> Exercise aim: Give back exactly the lines running from the line that holds "Write part 3" through the line that holds "teal pole display')", ends included, and no other lines.

[Scripts that build scenes]
** Begin **

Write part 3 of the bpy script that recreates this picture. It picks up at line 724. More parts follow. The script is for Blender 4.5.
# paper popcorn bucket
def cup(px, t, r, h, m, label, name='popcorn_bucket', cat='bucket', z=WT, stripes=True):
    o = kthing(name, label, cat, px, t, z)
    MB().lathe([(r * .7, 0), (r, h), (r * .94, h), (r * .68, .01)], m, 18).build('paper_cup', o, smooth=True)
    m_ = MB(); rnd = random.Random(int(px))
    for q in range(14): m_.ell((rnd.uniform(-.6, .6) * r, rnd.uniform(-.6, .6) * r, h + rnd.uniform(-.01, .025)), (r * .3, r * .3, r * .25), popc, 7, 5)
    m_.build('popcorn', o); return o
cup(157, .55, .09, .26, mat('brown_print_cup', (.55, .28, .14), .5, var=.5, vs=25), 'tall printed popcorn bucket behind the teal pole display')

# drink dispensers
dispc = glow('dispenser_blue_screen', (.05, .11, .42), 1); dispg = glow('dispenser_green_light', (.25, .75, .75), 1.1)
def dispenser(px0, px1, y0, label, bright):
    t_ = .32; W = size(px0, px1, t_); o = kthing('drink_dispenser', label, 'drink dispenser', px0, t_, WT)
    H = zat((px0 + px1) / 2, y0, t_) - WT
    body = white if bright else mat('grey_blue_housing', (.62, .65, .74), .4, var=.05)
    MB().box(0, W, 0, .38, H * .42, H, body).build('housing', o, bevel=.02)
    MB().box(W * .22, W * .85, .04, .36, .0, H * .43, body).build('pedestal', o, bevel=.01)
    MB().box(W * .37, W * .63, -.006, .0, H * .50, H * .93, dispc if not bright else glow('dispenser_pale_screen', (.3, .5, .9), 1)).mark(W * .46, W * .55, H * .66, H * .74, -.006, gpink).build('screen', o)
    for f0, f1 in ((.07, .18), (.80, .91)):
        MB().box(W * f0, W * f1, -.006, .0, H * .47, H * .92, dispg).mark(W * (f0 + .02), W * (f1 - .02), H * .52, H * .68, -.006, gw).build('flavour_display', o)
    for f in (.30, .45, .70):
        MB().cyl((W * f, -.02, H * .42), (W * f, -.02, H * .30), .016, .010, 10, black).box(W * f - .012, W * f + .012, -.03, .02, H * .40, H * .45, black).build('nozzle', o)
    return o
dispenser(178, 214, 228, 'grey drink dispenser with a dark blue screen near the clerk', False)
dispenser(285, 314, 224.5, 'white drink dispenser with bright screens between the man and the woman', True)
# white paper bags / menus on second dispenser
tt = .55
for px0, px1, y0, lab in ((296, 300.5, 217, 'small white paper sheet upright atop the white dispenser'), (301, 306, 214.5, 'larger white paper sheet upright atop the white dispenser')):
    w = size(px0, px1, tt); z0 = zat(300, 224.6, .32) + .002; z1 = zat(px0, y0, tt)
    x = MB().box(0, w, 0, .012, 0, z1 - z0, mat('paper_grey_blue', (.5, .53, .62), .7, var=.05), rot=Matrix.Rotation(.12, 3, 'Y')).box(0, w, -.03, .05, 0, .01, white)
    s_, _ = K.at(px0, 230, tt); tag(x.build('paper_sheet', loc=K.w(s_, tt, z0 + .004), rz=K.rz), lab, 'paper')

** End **
** Begin **

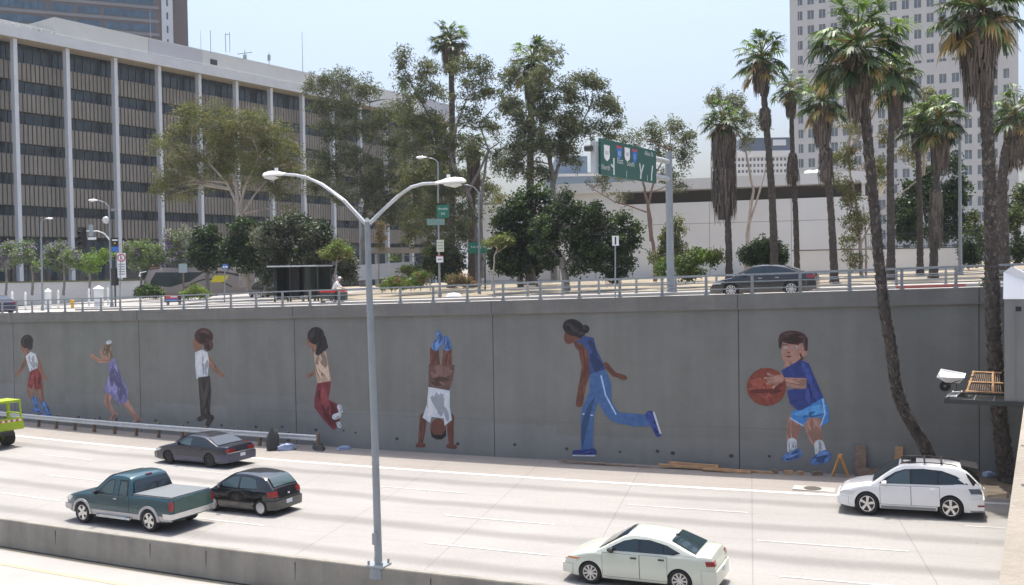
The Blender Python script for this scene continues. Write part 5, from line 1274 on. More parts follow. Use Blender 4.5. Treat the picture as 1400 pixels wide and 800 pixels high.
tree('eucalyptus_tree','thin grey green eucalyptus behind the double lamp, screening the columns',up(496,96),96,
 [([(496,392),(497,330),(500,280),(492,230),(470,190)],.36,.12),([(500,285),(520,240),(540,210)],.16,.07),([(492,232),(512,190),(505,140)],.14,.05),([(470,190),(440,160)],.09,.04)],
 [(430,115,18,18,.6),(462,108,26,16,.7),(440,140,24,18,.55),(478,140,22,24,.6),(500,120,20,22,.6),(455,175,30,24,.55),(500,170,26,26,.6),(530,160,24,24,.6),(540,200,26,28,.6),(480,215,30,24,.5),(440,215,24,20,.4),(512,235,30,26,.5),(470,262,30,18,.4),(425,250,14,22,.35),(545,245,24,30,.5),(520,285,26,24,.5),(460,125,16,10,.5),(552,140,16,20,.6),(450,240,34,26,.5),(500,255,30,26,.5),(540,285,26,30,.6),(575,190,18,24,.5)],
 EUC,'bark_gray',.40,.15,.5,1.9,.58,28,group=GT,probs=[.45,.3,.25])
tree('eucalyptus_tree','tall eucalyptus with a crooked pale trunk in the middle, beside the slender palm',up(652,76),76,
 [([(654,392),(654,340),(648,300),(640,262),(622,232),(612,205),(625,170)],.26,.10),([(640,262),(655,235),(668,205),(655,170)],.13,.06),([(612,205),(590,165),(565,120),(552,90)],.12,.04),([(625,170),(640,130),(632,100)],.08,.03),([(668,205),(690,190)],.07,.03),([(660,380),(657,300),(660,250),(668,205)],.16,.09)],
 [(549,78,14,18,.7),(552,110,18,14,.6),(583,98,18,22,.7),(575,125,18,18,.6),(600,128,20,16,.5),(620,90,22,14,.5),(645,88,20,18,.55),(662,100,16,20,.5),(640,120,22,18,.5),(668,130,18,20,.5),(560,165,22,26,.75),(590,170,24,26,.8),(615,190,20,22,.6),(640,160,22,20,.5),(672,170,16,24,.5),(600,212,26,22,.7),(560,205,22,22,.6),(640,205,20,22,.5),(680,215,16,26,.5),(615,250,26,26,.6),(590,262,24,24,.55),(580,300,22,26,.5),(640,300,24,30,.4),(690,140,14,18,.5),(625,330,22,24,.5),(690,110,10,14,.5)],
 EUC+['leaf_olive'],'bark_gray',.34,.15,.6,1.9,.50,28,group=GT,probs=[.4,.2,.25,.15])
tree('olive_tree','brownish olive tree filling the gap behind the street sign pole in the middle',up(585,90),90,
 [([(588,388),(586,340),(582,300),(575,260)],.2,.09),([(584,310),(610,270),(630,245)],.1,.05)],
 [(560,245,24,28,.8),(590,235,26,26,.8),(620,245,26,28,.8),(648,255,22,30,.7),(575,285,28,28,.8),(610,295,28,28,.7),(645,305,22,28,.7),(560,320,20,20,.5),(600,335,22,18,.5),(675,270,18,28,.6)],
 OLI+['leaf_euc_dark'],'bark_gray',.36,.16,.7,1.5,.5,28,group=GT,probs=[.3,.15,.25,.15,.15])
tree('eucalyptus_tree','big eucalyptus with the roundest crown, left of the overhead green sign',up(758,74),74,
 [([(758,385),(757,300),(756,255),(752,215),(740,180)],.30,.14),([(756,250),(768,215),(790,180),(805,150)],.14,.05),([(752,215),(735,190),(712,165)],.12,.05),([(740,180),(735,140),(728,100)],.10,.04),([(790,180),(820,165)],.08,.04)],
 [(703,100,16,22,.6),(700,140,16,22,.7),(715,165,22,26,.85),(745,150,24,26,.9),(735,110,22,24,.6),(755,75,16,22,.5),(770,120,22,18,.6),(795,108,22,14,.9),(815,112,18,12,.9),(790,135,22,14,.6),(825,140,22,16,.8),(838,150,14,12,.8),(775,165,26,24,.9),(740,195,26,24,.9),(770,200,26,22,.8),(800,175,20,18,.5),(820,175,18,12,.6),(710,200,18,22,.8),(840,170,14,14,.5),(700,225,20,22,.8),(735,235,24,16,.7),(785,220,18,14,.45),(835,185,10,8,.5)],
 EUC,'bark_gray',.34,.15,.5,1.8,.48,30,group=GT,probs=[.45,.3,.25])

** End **
** Begin **

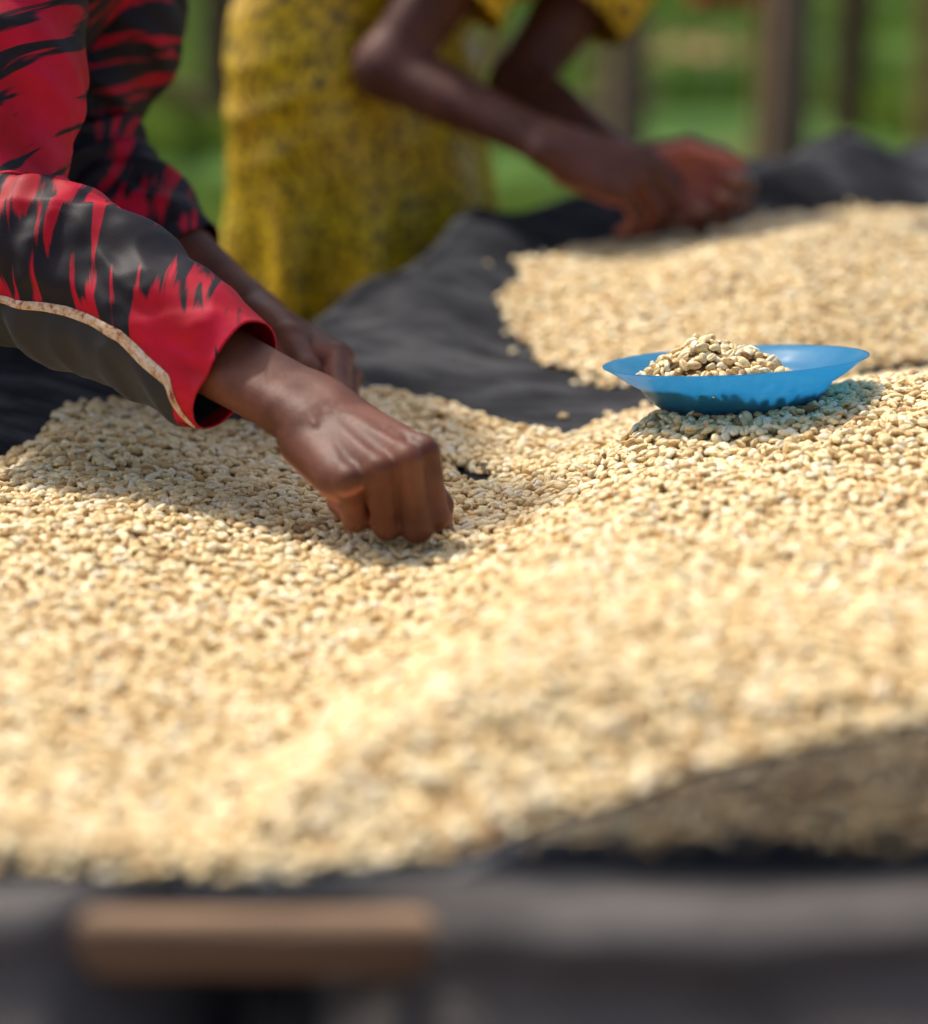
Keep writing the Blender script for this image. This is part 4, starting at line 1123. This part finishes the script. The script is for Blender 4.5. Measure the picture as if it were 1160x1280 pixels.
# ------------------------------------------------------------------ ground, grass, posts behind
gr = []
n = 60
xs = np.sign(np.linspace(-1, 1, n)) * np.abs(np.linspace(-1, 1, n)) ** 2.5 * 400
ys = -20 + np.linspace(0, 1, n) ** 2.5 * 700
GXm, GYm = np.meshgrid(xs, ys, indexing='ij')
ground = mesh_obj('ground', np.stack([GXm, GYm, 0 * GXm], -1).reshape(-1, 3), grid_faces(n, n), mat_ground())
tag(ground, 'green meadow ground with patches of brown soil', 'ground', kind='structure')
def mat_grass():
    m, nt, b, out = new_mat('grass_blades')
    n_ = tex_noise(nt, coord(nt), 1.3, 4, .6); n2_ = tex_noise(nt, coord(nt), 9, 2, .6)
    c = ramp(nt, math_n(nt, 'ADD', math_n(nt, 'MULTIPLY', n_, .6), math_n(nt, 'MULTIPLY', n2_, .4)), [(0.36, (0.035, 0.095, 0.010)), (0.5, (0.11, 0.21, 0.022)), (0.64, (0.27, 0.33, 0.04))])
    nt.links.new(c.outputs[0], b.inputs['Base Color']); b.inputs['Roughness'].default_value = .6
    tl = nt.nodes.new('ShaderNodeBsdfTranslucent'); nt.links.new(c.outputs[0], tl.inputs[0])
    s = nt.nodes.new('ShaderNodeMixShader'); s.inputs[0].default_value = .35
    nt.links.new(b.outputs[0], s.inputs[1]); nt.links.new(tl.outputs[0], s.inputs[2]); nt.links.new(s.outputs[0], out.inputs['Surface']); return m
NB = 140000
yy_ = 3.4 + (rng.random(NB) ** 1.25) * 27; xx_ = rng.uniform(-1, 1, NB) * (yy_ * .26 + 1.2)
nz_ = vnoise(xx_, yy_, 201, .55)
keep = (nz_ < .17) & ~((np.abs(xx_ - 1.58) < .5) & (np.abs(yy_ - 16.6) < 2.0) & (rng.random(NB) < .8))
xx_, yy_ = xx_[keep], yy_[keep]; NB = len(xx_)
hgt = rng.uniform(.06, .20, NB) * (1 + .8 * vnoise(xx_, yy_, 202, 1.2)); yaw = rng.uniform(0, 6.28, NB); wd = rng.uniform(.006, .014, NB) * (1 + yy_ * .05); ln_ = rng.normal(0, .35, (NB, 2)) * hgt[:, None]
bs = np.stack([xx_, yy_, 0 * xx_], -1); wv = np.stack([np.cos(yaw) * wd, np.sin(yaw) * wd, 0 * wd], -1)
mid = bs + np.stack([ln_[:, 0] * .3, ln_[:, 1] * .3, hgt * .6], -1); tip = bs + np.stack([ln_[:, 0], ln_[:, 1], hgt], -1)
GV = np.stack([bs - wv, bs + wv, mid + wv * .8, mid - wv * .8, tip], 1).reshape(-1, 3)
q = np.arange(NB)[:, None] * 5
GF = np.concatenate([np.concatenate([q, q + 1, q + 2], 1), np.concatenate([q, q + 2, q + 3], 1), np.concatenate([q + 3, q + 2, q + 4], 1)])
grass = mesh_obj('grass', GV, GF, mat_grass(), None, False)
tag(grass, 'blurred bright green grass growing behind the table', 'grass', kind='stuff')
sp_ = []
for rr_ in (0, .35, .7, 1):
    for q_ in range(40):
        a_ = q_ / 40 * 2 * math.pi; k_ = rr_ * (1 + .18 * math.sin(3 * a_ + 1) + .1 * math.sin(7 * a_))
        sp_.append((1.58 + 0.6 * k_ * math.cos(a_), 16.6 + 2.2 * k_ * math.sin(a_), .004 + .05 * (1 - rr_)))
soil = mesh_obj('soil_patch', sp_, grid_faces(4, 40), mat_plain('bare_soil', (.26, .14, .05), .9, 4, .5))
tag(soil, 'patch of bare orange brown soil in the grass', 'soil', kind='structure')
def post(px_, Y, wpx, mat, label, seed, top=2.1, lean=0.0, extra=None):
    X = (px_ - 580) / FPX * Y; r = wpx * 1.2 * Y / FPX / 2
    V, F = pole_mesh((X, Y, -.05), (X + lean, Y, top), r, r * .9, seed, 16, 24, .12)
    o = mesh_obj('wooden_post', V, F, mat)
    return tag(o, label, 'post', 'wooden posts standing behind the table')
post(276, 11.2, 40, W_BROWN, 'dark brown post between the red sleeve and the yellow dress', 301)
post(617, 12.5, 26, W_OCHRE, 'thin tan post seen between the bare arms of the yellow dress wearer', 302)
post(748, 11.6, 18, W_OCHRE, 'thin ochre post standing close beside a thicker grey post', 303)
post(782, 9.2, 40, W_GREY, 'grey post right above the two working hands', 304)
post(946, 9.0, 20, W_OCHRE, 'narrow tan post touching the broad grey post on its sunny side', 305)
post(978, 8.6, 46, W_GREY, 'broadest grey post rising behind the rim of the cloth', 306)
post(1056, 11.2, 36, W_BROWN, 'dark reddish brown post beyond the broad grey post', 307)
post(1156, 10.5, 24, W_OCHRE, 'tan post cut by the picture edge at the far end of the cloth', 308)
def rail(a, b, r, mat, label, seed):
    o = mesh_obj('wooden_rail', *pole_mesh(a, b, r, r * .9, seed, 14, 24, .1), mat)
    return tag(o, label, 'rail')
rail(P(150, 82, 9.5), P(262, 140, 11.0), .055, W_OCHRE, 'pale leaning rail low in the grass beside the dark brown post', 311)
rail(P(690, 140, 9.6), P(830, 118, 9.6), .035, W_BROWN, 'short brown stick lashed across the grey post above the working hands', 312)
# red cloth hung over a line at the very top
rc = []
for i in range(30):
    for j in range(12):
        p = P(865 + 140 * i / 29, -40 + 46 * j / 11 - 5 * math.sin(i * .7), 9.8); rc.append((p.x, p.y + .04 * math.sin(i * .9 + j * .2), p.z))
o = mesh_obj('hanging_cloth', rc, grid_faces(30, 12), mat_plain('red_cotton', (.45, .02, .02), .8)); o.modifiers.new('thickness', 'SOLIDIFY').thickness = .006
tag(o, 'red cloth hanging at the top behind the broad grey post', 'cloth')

** End **

> Problem solution:
Write part 3 of the bpy script that recreates this picture. It picks up at line 724. More parts follow. The script is for Blender 4.5.
# paper popcorn bucket
def cup(px, t, r, h, m, label, name='popcorn_bucket', cat='bucket', z=WT, stripes=True):
    o = kthing(name, label, cat, px, t, z)
    MB().lathe([(r * .7, 0), (r, h), (r * .94, h), (r * .68, .01)], m, 18).build('paper_cup', o, smooth=True)
    m_ = MB(); rnd = random.Random(int(px))
    for q in range(14): m_.ell((rnd.uniform(-.6, .6) * r, rnd.uniform(-.6, .6) * r, h + rnd.uniform(-.01, .025)), (r * .3, r * .3, r * .25), popc, 7, 5)
    m_.build('popcorn', o); return o
cup(157, .55, .09, .26, mat('brown_print_cup', (.55, .28, .14), .5, var=.5, vs=25), 'tall printed popcorn bucket behind the teal pole display')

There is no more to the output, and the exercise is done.